How to write a hook for a song

Hopefully, by now you have a good idea of what’s required for a great hook, and the different types of hooks you might like to explore. You can find out more about how to write a successful hook in this article. 

Song hook generator

If you can’t come up with any hooks yourself, you could collaborate with someone else. Or you can use an online song hook generator to produce them for you. While this isn’t recommended for music you ultimately want to release, it’s fine for songwriting to practise and to get you used to the concept of writing them. The online tools will provide you with lyrical hooks. Musical and rhythmic ones may be more complex. If you’re looking for beats, you can buy premade ones online. 

Creating a Song Hook

Why not set yourself a challenge to identify what is a hook in a song, every time you listen to one over the next few days? See if you can identify it and work out what makes it stand out. Is it a lyrical, melodic, rhythmic, chorus, instrumental or intro hook (or perhaps a mix of all of these)? Then once you’re easily recognising them, see if you can come up with your own strong song hook. 

Related Questions

  • Where is the hook of a song?

The hook can be found anywhere in a song but is usually repeated and is often found in the chorus. A song doesn’t have to have a hook, but it’s more and more common to find them in contemporary music styles. 

  • How do you find a hook in a song?

Look out for a very noticeable part of the song, usually around 8 bars in length and repeated three or four times during the piece.

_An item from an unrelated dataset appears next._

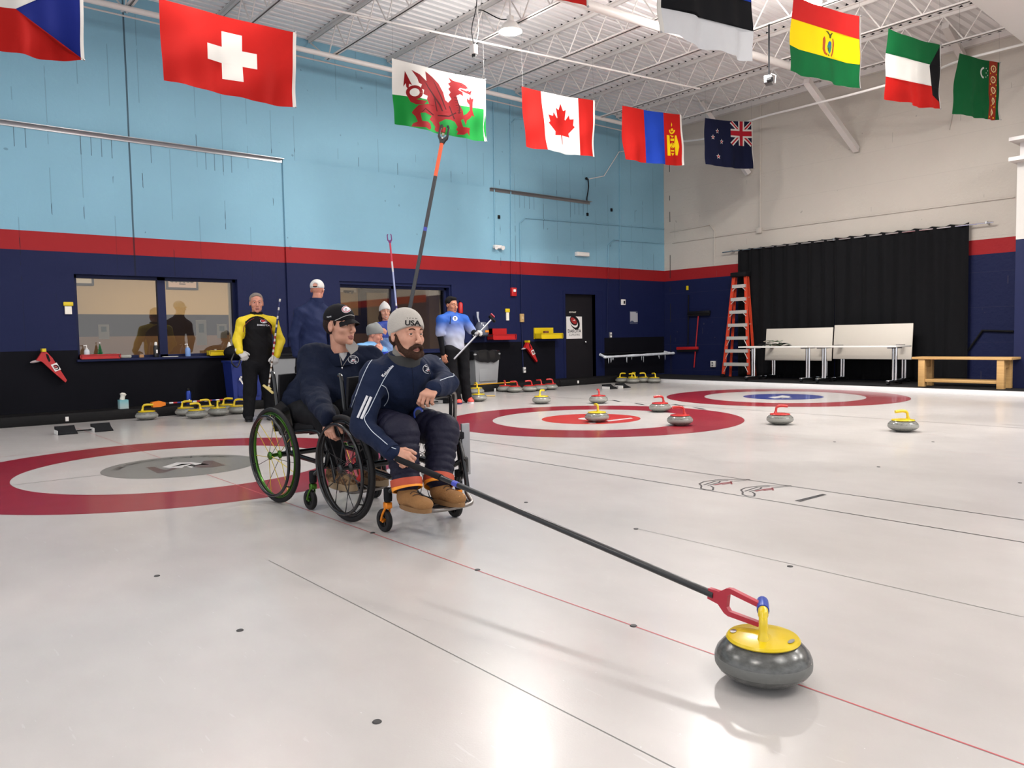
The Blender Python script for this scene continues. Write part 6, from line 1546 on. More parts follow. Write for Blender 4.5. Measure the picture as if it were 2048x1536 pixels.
text_on(bb_, 824.5, 646.5, 'USA', .038, TINK, 'hat_lettering', bn, 1.0, .0, .035, 1.12); text_on(bb_, 823.5, 637, 'T E A M', .010, TINK, 'hat_lettering', bn, 1.25, .02, .0, 1.3)
# jacket
tf = (Vector(J['chest'])-Vector(J['pel'])).normalized(); nf = Vector((0, -1, 0)); nf = (nf-tf*nf.dot(tf)).normalized()
S = SDF(.0065)
S.cap(J['pel'], (2.31, 3.86, .70), .185, .19, .04, flat=(nf, .80)).cap((2.31, 3.86, .70), (2.31, 3.74, .80), .19, .175, .05, flat=(nf, .80)).cap((2.31, 3.74, .80), (2.305, 3.68, .875), .15, .085, .06)
S.cap(J['shR'], J['shL'], .078, .078, .07)
S.chain([J['shR'], J['elR'], J['wrR']], [.076, .064, .046], .03); S.chain([J['shL'], J['elL'], J['wrL']], [.076, .062, .046], .025)
jk = soft('jacket', [S.mesh(wrinkle=.0042)], [NAVJ], p1, 'navy zip jacket with pale piping')
bj = bvh(jk)
na = (Vector(HC1)-Vector(J['neck'])).normalized()
ringband(Vector(J['neck'])+Vector((0, .005, -.035)), na+Vector((0, .25, 0)), [(.088, 0), (.098, .02), (.094, .065), (.087, .085), (.080, .083), (.080, .02)], mat('charcoal_collar', srgb(62, 62, 62), .8), 'collar', p1, 'charcoal lined stand-up collar', sq=(1.02, .92))
ringband(Vector(J['neck'])+Vector((0, -.010, .022)), na, [(.070, -.03), (.080, .0), (.078, .03), (.072, .052), (.062, .056)], mat('grey_gaiter', srgb(124, 120, 114), .85, bump=.4, bscale=60), 'neck_warmer', p1, 'grey neck warmer', sq=(1, .95))
for pts in ([(766, 707), (744, 720), (728, 748), (712, 790), (700, 825), (694, 858), (700, 872)], [(786, 731), (776, 746), (763, 768), (750, 795), (737, 822), (729, 838), (742, 860), (762, 878), (780, 893), (792, 898)], [(763, 770), (772, 776), (777, 790), (775, 802), (768, 812)],
            [(852, 704), (868, 703), (880, 706), (890, 722), (900, 740), (908, 751), (896, 755), (880, 761)], [(880, 706), (883, 712), (879, 719)], [(694, 862), (706, 880), (730, 896), (760, 908)]): piping(bj, pts, .0042, PIPE, 'piping', jk)
for a, b in (((735, 792), (716, 836)), ((742, 794), (723, 838))):
    P = [cast(bj, a[0]+(b[0]-a[0])*k/6, a[1]+(b[1]-a[1])*k/6, .002) for k in range(7)]; P = [h[0] for h in P if h]
    MB().tube(P, .0082, BADGE_W, 8, flat=.5).build('sleeve_stripe', jk, 'white reflective sleeve stripe')
h = cast(bj, 856, 738); badge(bj, h[0], RT, UP, .026, emblem_layers(), 'chest_badge', jk, 'round white and dark chest badge')
text_on(bj, 775, 742, 'Columbia', .020, BADGE_W, 'sleeve_lettering', jk, 1.0, .87, .03); h = cast(bj, 765, 751)
if h: badge(bj, h[0], RT, UP, .008, [(BADGE_W, [(-.9, 0), (0, -.9), (.9, 0), (0, .9)])], 'diamond_mark', jk)
piping(bj, [(824, 735), (826, 760), (828, 790)], .003, BADGE_D, 'zip', jk)
# puffer trousers
PUF = mat('navy_quilted_nylon', srgb(18, 17, 38), .62, spec=.25, noise=.08, nscale=10, bump=.5, bscale=26)
S = SDF(.0065); S.ell((2.315, 3.93, .57), (.19, .15, .10), k=.04)
for e in 'RL': S.cap(J['hp'+e], J['kn'+e], .098, .093, .03, q=(6.5, .011)); S.cap(J['kn'+e], J['an'+e], .093, .070, .02, q=(6.5, .012))
tr_ = soft('trousers', [S.mesh(wrinkle=.0015)], [PUF], p1, 'navy quilted trousers')
for e in 'RL':
    an = Vector(J['an'+e]); ax = (an-Vector(J['kn'+e])).normalized(); rr_ = .070
    ringband(an+ax*.0, ax, CUFF_P(.081, .038), mat('rust_strap', srgb(172, 66, 38), .6), 'leg_strap', p1, 'rust orange leg strap', sq=(1, 1.05)); ringband(an+ax*.034, ax+Vector((0, -.1, 0)), CUFF_P(.079, .022), mat('amber_strap', srgb(236, 146, 34), .6), 'leg_strap', p1, 'amber leg strap', sq=(1, 1.05))
    S = SDF(.006); S.cap(an+ax*.02, (an.x, an.y-.0, .19), .050, .046, .01); soft('sock', [S.mesh()], [BLKM], p1)
SUED = mat('tan_suede', srgb(134, 94, 52), .85, noise=.1, nscale=30, bump=.3, bscale=150); TSOLE = mat('tan_sole', srgb(122, 88, 52), .8)
for e, px in (('R', 0), ('L', 1)):
    an = Vector(J['an'+e]); hz = .152
    b_ = shoe((an.x-.005, 3.47, hz), (an.x-.0, 3.225, hz), SUED, TSOLE, p1, 'boot', .13, .050, label='tan suede lace-up boot')
    q = MB(); 
    bb0 = bvh(b_)
    for k in range(4):
        y = 3.372-.020*k; P = []
        for dx_ in (-.024, -.012, 0, .012, .024):
            h_ = bb0.ray_cast(Vector((an.x+dx_, y+.1, hz+.3)), Vector((0, -.35, -1)).normalized())
            if h_[0] is not None: P.append(h_[0]+Vector((0, -.001, .002)))
        if len(P) > 2: q.tube(P, .0028, mat('boot_lace', srgb(72, 50, 34), .8), 6)
    q.build('laces', b_)
# badge with lanyard at the waist
h = cast(bvh(tr_, jk), 835, 828)
q = MB(); c = h[0] if h else Vector((2.3, 3.5, .62)); M = frame(c+Vector((0, -.012, 0)), RT, UP); q.lathe([(0, -.004), (.026, -.004), (.030, 0), (.026, .005), (0, .005)], mat('blue_token', srgb(30, 60, 160), .3), 24, M @ Matrix.Scale(1.35, 4, (0, 1, 0))); q.lathe([(0, .0055), (.019, .0055), (.019, .004)], BLK, 20, M @ Matrix.Scale(1.3, 4, (0, 1, 0)))
tag(q.build('waist_tag'), 'blue and black oval tag hanging at the waist of the bearded person', 'tag')
ringband(Vector(J['wrL'])+(Vector(J['elL'])-Vector(J['wrL'])).normalized()*-.012, Vector(J['elL'])-Vector(J['wrL']), CUFF_P(.046, .03), NAVJ, 'cuff', p1); ringband(Vector(J['wrR'])+(Vector(J['elR'])-Vector(J['wrR'])).normalized()*-.012, Vector(J['elR'])-Vector(J['wrR']), CUFF_P(.046, .03), NAVJ, 'cuff', p1)

# delivery stick with red fork on the big stone
ds = thing('delivery_stick', 'long black delivery stick with red fork pressing on the foreground stone', 'stick', STK1)
q = MB(); F0 = STK1-sd*.17; q.tube([STK0-sd*.03, F0], .0125, BLK, 14); q.build('shaft', ds)
q = MB(); q.tube([STK0-sd*.04, STK0+sd*.36], .0155, BLKM, 14); q.build('grip', ds); 
q = MB(); q.tube([STK0+sd*.46, STK0+sd*.50], .0135, mat('blue_band', srgb(60, 70, 170), .4), 12); q.build('band', ds, 'blue band on the black shaft')
FORK = mat('fork_red', srgb(170, 32, 52), .4); sv = sd.cross(Vector((0, 0, 1))).normalized(); up_ = sv.cross(sd)
M = frame(F0, sd, up_); q = MB()
outer = [(-.02, -.017), (-.02, .017), (.02, .020), (.045, .040), (.060, .044), (.165, .036), (.172, .028), (.165, .022), (.062, .028), (.052, .018), (.052, -.018), (.062, -.028), (.165, -.022), (.172, -.028), (.165, -.036), (.060, -.044), (.045, -.040), (.02, -.020)]
q.prism(outer, .016, FORK, M @ Matrix.Translation((0, 0, -.008))); q.build('fork', ds, 'red two-pronged fork')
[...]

The bit that sticks in your mind and gets you engaged with the song is the hook. 

  • What is a bridge in a song?

The bridge is so named because it ‘bridges’ one section of a song with another. You’ll hear a noticeable change in tempo and other elements of the structure. It may give a feeling of suspension and momentum and is sometimes referred to as the ‘middle 8’ (it’s often 8 bars and midway in the track).